Produit dérivé 2 : dans le commerce, et en particulier, dans ce qui touche ce qu'on appelle aujourd'hui les industries culturelles et le sport, les années 80 ont vu exploser la production de biens que l'on pouvait rattache à un film, à une série, à un club : figurines, jeux vidéos, livres, maillots, etc. Il est même devenu clair que c'était là un moyen de rentabiliser les affaires, de créer des consommateurs captifs (à commencer par les enfants). Ces produits dérivés sont renouvelés autant que faire ce peut afin de garantir un flux commercial et financier, avec des gains non négligeables (C'est pour cela, par exemple, que les clubs changent, même si cela tient parfois au détail, le design de leur maillot. Vous n'avez plus qu'à l'acheter pour ne pas passer pour un has-been...).


Ces deux nominations, aussi éloignées soient-elles dans l'objet qu'elles définissent, renvoient néanmoins à un principe commun caractéristique de notre société. Il n'est rien dont on ne puisse faire de l'argent : que ce soit du virtuel ou du jeu (mais le jeu tourne de plus en plus au virtuel). Plus rien n'est gratuit, tout se paie, tout est monnayable.

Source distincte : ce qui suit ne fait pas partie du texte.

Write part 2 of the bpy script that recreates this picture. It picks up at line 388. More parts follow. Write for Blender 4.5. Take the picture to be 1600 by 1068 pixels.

Quand, évidemment, nous nous en tenons à un simple écho sémantique, nous ne pouvons pas ne pas entendre la dérive, derrière tout cela, le glissement progressif vers un abîme, un inconnu déshumanisé et comptable. Ce n'est même plus la main invisible d'Adam Smith mais l'ouverture vers un infini dans lequel les besoins vitaux des individus sont engloutis par les paris monstrueux et les illusions d'une appartenance fictive et monétarisée. Cette dérive-là a un coût : celle d'une misère proche (la précarité nouvelle des travailleurs, la misère des SDF, etc.) et lointaine (les demi-esclaves de l'industrie textile, les citoyens vivant avec un dollar par jour dans un pays dont la manne pétrolière est colossale, etc.). Le libéralisme est effectivement une dérive, soit : une mise à mort du plus grand nombre et l'illusion provisoire pour ceux qui s'en sortent.